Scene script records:
════

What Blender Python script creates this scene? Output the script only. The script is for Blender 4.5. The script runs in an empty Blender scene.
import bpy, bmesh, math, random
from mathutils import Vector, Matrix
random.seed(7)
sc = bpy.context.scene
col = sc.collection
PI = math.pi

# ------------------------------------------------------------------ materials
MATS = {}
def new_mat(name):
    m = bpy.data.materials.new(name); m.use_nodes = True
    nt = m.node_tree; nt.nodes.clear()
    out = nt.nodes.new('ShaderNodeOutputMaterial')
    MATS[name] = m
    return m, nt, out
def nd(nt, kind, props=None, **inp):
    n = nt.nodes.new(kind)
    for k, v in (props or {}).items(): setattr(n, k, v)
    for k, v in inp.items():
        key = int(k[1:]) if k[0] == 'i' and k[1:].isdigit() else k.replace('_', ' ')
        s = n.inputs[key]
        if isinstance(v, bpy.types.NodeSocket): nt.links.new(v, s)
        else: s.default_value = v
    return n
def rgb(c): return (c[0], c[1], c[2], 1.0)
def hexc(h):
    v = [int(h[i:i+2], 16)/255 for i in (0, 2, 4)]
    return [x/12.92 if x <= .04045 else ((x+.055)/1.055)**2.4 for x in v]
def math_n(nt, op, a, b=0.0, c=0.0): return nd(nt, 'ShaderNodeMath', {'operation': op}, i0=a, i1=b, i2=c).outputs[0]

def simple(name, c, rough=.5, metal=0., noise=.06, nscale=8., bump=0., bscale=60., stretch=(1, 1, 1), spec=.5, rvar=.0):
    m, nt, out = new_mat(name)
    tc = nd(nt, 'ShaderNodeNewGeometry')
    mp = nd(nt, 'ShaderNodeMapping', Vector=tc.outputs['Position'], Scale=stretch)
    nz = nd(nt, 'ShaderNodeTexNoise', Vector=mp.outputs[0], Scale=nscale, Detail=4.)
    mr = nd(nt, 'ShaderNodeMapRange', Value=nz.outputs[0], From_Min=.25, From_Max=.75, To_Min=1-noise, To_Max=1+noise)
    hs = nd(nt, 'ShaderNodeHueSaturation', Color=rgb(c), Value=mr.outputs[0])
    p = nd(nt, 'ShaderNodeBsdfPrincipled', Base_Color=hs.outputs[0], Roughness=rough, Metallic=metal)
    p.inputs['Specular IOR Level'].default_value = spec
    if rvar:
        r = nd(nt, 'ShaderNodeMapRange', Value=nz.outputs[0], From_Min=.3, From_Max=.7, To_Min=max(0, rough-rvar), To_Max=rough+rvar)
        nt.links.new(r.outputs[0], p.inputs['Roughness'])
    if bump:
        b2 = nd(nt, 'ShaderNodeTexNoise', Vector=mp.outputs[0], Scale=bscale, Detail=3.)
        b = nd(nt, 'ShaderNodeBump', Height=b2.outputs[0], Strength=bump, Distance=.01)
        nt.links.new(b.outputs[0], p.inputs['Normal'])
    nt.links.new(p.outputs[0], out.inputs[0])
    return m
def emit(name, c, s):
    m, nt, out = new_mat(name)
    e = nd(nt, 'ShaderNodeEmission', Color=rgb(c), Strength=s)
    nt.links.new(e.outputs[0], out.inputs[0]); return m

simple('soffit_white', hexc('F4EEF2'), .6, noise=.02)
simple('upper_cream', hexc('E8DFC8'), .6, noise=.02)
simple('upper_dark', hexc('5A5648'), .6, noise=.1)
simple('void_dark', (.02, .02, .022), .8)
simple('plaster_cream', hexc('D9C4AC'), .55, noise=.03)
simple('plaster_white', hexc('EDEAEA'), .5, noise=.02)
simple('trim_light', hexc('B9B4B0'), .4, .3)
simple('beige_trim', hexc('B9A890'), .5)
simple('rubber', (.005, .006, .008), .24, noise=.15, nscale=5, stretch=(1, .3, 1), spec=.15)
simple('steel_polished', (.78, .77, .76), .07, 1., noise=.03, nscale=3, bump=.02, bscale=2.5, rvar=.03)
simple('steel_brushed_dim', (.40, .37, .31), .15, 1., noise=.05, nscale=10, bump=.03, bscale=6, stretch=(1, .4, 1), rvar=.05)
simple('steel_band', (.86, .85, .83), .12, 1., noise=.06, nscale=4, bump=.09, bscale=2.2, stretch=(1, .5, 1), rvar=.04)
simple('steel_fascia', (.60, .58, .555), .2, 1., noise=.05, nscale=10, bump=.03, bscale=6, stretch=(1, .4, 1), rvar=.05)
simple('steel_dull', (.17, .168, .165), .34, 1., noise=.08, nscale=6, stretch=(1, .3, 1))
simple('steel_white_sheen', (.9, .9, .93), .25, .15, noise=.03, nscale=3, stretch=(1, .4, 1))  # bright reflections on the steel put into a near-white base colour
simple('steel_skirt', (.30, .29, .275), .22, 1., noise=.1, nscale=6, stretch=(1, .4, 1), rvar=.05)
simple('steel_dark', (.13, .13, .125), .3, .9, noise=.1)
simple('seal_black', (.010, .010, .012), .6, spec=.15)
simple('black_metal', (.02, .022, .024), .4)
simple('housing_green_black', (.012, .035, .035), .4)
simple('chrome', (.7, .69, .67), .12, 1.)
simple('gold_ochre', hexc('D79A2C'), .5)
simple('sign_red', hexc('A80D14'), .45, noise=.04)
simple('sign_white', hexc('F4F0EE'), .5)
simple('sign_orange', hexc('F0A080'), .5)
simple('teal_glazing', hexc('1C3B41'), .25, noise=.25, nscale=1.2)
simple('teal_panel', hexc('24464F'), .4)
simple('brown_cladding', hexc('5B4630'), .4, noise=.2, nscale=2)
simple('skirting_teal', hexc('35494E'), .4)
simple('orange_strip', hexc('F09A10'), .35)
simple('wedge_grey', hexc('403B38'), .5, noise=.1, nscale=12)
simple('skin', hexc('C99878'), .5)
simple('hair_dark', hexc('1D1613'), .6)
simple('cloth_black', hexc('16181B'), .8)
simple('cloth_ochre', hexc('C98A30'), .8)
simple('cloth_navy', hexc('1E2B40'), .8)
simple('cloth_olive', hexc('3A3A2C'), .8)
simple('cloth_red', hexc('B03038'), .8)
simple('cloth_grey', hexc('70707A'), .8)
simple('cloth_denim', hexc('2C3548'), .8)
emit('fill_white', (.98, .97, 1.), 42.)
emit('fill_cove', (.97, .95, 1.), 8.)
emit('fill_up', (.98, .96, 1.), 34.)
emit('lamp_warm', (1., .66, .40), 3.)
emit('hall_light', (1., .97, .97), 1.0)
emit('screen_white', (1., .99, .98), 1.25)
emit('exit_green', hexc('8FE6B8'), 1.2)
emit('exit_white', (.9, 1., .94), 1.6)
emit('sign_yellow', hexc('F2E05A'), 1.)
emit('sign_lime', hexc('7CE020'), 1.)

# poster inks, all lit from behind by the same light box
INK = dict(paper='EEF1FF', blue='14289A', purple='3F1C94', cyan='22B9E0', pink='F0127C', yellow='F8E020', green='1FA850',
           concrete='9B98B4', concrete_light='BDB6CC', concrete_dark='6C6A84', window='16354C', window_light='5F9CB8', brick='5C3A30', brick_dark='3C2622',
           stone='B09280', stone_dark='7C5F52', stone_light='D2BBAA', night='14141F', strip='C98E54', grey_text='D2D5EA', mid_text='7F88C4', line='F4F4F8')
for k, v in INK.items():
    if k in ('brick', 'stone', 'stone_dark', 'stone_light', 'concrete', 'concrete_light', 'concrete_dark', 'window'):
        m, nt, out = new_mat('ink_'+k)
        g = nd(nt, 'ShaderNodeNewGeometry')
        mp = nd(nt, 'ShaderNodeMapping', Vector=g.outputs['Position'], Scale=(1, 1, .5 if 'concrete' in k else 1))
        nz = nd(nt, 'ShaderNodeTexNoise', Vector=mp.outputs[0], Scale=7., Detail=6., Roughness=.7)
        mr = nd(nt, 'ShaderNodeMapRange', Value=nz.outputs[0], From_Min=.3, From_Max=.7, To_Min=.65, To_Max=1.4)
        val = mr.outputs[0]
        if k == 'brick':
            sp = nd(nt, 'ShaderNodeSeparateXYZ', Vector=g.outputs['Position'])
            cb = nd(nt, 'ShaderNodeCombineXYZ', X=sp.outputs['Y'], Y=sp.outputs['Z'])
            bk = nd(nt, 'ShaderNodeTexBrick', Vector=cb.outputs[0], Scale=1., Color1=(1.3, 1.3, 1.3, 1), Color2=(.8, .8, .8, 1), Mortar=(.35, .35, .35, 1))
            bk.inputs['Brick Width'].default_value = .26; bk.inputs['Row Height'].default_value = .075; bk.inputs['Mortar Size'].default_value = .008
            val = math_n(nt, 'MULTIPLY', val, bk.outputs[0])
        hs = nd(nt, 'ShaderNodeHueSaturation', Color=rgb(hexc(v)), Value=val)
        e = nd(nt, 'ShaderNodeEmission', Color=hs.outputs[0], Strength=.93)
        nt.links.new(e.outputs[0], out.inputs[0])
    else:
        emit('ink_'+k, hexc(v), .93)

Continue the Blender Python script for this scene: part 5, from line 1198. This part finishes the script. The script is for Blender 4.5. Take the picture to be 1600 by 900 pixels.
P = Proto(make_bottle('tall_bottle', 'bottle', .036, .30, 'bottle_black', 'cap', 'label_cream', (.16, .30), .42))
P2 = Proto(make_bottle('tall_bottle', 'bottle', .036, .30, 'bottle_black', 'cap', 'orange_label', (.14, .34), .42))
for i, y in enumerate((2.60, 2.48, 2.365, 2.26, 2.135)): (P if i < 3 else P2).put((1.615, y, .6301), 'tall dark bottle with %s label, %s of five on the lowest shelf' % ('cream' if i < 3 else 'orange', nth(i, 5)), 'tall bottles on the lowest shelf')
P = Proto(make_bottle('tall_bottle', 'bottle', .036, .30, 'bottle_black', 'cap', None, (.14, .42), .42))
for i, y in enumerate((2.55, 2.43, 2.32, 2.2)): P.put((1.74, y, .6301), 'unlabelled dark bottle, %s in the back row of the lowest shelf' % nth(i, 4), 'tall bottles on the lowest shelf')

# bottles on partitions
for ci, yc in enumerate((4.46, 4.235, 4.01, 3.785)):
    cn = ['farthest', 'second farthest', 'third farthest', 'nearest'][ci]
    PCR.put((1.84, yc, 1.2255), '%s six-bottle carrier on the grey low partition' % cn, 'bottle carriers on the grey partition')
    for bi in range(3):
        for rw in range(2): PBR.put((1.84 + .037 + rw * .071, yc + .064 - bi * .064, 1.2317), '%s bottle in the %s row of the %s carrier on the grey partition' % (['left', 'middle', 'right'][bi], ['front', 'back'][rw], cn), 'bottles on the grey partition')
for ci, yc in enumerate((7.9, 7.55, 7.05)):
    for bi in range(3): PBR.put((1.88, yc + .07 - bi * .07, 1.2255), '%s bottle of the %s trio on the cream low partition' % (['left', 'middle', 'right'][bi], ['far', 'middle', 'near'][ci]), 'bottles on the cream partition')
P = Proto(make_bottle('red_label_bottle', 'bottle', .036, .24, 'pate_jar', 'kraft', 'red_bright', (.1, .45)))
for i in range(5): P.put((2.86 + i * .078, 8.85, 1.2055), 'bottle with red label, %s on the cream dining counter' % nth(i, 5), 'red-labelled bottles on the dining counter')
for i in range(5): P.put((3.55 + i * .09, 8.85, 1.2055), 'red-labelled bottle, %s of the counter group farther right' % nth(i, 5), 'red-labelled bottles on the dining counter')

════

Instruction: Everything from the first line through the line containing "PI = math.pi" should be quoted exactly, and nothing beyond it.

Response to this exercise:
What Blender Python script creates this scene? Output the script only. The script is for Blender 4.5. The script runs in an empty Blender scene.
import bpy, bmesh, math, random
from mathutils import Vector, Matrix
random.seed(7)
sc = bpy.context.scene
col = sc.collection
PI = math.pi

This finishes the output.